Many contributors also highlighted the strength to be gained from identifying a group to which you belong. The term served as both an identity-forming and group-constituting lever, which gave those who identified with the term feelings of strength, common goal, pride and celebration. The term has also engendered a networking platform, where mumpreneur business networking forums have become commonplace and popular. The visibility of this as a movement is indicated by the recent OBE (January 2012) awarded to Jane Hopkins, founder (in 2007) of the ‘mum’s in business’ networking forum, Mumsclub. The existence of the term has also enabled many mumpreneur businesses to use it as marketing and publicity leverage.
The problem with the approach of celebrating the “mother” in entrepreneurship is that without careful nuance and definition (and this doesn’t come across in mass media – or the Collins English Dictionary), because there is so much violent discourse stacked against the “Mother’ label, this term risks reproducing, rather than challenging, negative gendered stereotypes. Motherhood is the identity that dare not speak its name in the business world – can Mumpreneurs achieve change?
Labels and identities
Some who dislike the term ask why motherhood should be involved as a marker of entrepreneurial identity and why a term is needed. What is so special about ‘mumpreneurs’? In gender and entrepreneurship research it is useful to distinguish between different types of entrepreneur. This avoids essentialising all entrepreneurs as the same and enables understandings to develop about the unique circumstances and issues that specific groups face. Policy interventions can follow. It is impossible to do this without finding and carefully defining suitable labels.
My solution to date has been to identify a version of entrepreneurship that I label ‘life-stage entrepreneurship’ (those for whom the life-stage transition into parenthood has acted (either fairly immediately or in the longer term) as a spur to starting up a new business). Within this group, I identify a further two sub-categories; ‘life-stage businesses’ (that operate around the spatio-temporal routines of family life) and finally ‘mumpreneur businesses’ that position themselves as businesses created by, run by and often run for the benefit of ‘mums’. Imagined around the identities and needs of mothers, these businesses, though not necessarily exclusively run by mothers or even women, creatively and often profitably use the term ‘mumpreneur’ to their advantage.

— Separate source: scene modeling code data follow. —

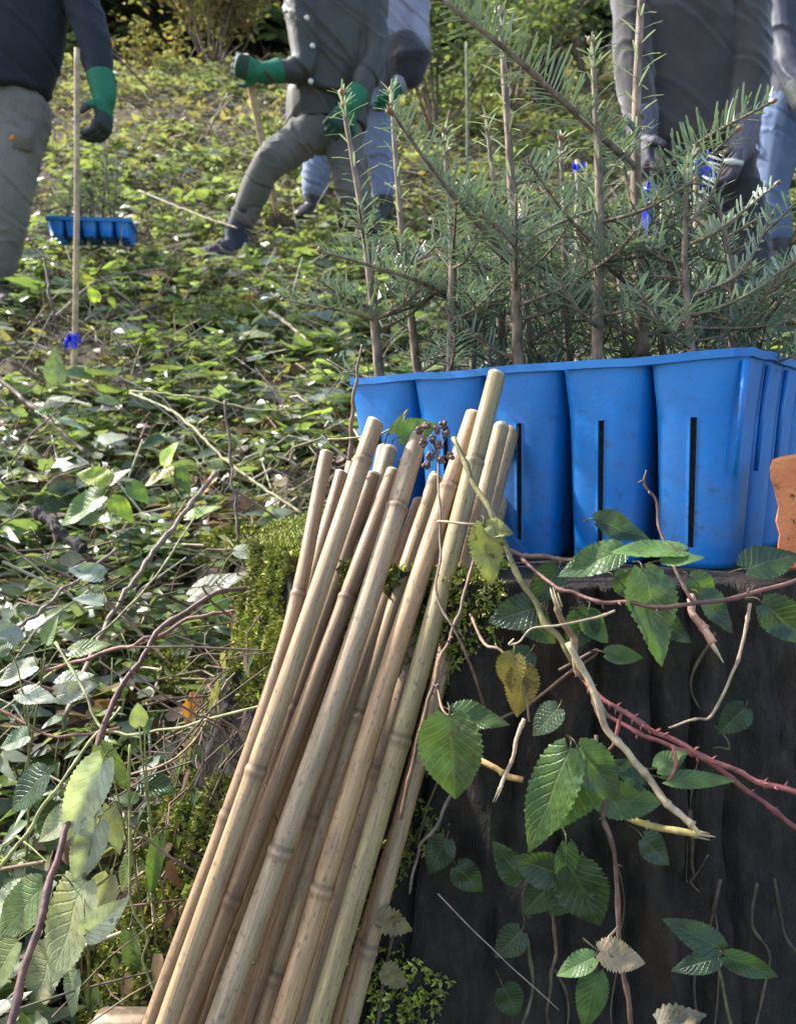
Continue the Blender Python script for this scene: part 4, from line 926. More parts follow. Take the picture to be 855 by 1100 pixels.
# orange and brown single leaves
def loose_leaf(label, bx, by, tx, ty, wpx, d, col, nrm=(0, -.7, 1)):
    b = P(bx, by, d); e = P(tx, ty, d); mb = MB()
    put(mb, leaf_grid(1, min(1.0, wpx * d / F / (e - b).length), 18, 4, .12, .3, .3, quilt=.03, curl=.25), b, e - b, V(nrm), (e - b).length, var(col, .1))
    return tag(mb.build('fallen_leaf', M['spotted_leaf']), label, 'leaf', 'withered leaves lying about')
loose_leaf('orange withered leaf caught under the arched bramble', 212, 745, 196, 780, 26, .93, (.36, .15, .04), (0, -1, .6))
loose_leaf('reddish orange leaf on the slope below the stepping man', 258, 318, 280, 330, 22, 3.3, (.38, .16, .05))
loose_leaf('orange leaf behind the round lime leaf', 232, 512, 214, 530, 22, 1.75, (.38, .17, .04))
loose_leaf('pale brown leaf in the shade at the stump foot', 405, 985, 445, 1000, 40, .60, (.24, .19, .09), (0, -1, .7))
loose_leaf('dull yellow leaf at the stump foot behind the canes', 410, 1040, 440, 1062, 34, .60, (.20, .16, .07), (0, -1, .7))
loose_leaf('withered grey brown leaf at the very bottom of the hollow', 705, 1098, 760, 1088, 40, .54, (.22, .19, .13), (0, -.8, 1))
# stems and sticks
def cane_(label, pts, r0, r1, tint, thorns=0, cat='stick', name='dry_stick', grp='sticks and runners on the slope', **kw):
    return twig(label, pts, r0, r1, tint, name=name, cat=cat, thorns=thorns, grp=grp, **kw)
cane_('dark purple bramble cane arching from the bundle down to the near corner', [(420, 622, .90), (330, 627, .88), (270, 630, .88), (220, 642, .86), (165, 685, .83), (132, 738, .79), (100, 820, .74), (74, 885, .70), (40, 1000, .63), (12, 1100, .58), (-4, 1190, .55)], .0024, .0034, (.12, .062, .06), 16, 'bramble', 'bramble_cane', n=70)
cane_('reddish runner under the arched purple cane', [(320, 640, .92), (250, 655, .92), (200, 668, .92), (150, 690, .90), (100, 705, .92), (50, 720, .95)], .0022, .0018, (.22, .10, .09), 6, 'bramble', 'bramble_cane')
cane_('reddish brown stem dropping down past the mossy flank', [(305, 578, .95), (272, 620, .88), (268, 690, .84), (272, 750, .82), (262, 800, .80), (252, 840, .79)], .0020, .0014, (.24, .11, .10), 4, 'bramble', 'bramble_cane')
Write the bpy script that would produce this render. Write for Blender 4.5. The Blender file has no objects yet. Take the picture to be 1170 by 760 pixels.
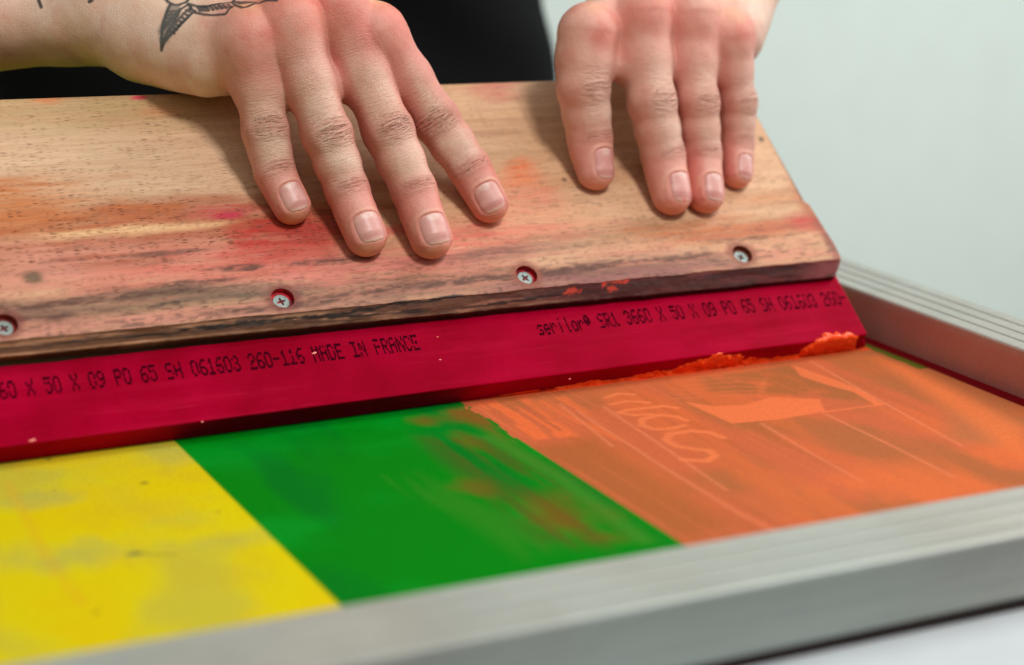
import bpy, math
import numpy as np
from mathutils import Matrix, Vector

rng = np.random.default_rng(7)
C = bpy.context.scene.collection
sc = bpy.context.scene

# ------------------------------------------------------------------ frames of reference (millimetres, built in metres)
MM = 0.001
CAM_R = np.array([[0.89418473, 0.10080197, -0.4362025],
                  [-0.44735413, 0.23936664, -0.86172959],
                  [0.01754829, 0.96568244, 0.25913218]])
CAM_P = np.array([0.0, 0.0, 190.0])
FPX = 2142.02                       # focal length in photograph pixels
th, g = math.radians(50), math.radians(.8)
SQ_O = np.array([106.015, 554.402, 0.0])
_ey = np.array([-math.sin(g), math.cos(g), 0])
SQ_M = np.array([[math.cos(g), math.sin(g), 0],
                 _ey * math.sin(th) + np.array([0, 0, math.cos(th)]),
                 -_ey * math.cos(th) + np.array([0, 0, math.sin(th)])])      # rows: along board, up the board, out of its face

def ray(px, py):
    v = np.array([px - 585., -(py - 380.), -FPX]); v /= np.linalg.norm(v)
    return CAM_R @ v
def to_local(w): return (np.asarray(w, float) - SQ_O) @ SQ_M.T
def to_world(l): return np.asarray(l, float) @ SQ_M + SQ_O
def loc(px, py, z):
    """point of the plane z (mm above the blade's back face) of the squeegee seen at a photo pixel"""
    r = SQ_M @ ray(px, py); o = to_local(CAM_P)
    return o + (z - o[2]) / r[2] * r
def flat(px, py, z=0.0):
    r = ray(px, py); return (CAM_P + (z - CAM_P[2]) / r[2] * r)[:2]
WROT = .007
def wl(px, py):
    q = loc(px, py, 17.4); return q[0], q[1] + WROT * q[0]

# ------------------------------------------------------------------ small tools
def lin(r, g=None, b=None):
    c = np.array(r if g is None else (r, g, b), float) / 255.
    return np.where(c <= .04045, c / 12.92, ((c + .055) / 1.055) ** 2.4)
def sstep(a, b, x):
    t = np.clip((x - a) / (b - a), 0, 1); return t * t * (3 - 2 * t)
def _hash(ix, iy, seed):
    n = (ix.astype(np.int64) * 374761393 + iy.astype(np.int64) * 668265263 + seed * 974711) & 0x7fffffff
    n = ((n ^ (n >> 13)) * 1274126177) & 0x7fffffff
    n = (n ^ (n >> 16)) & 0xffff
    return n / 65535.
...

This careful nuance is important. Not all life-stage businesses are mumpreneur businesses. This recognises diversity in women’s (and men’s) businesses rather than grouping all women together and essentialising the nature of “women entrepreneurs”. It acknowledges that for many business owners, the worlds of home and commerce are inseparable and can even creatively benefit one another. Women who aim to prioritize their roles as mothers, but creatively grow successful businesses within the parameters, restrictions and opportunities that this role-priority brings are growing successful businesses.
Their creativity extends to the casting and recasting of the gendered identities of motherhood, business-ownership and entrepreneurship.
Whilst many dislike the term, those in support seem to concur that until gender is insignificant in entrepreneurship, the ‘mumpreneur’ label and identity sets up a challenge to (the violence of) masculinist entrepreneur discourses and models of how to run a business. The arguments summarized above are in essence about whether we should pretend, or not pretend, that business/work/employment are separable from and unhindered by, the rest of life, especially, still, for women? Feminists have long critiqued the fiction of separate spheres. Can the ‘Mumpreneur’ and her/his label, become an effective agent/weapon in this critique?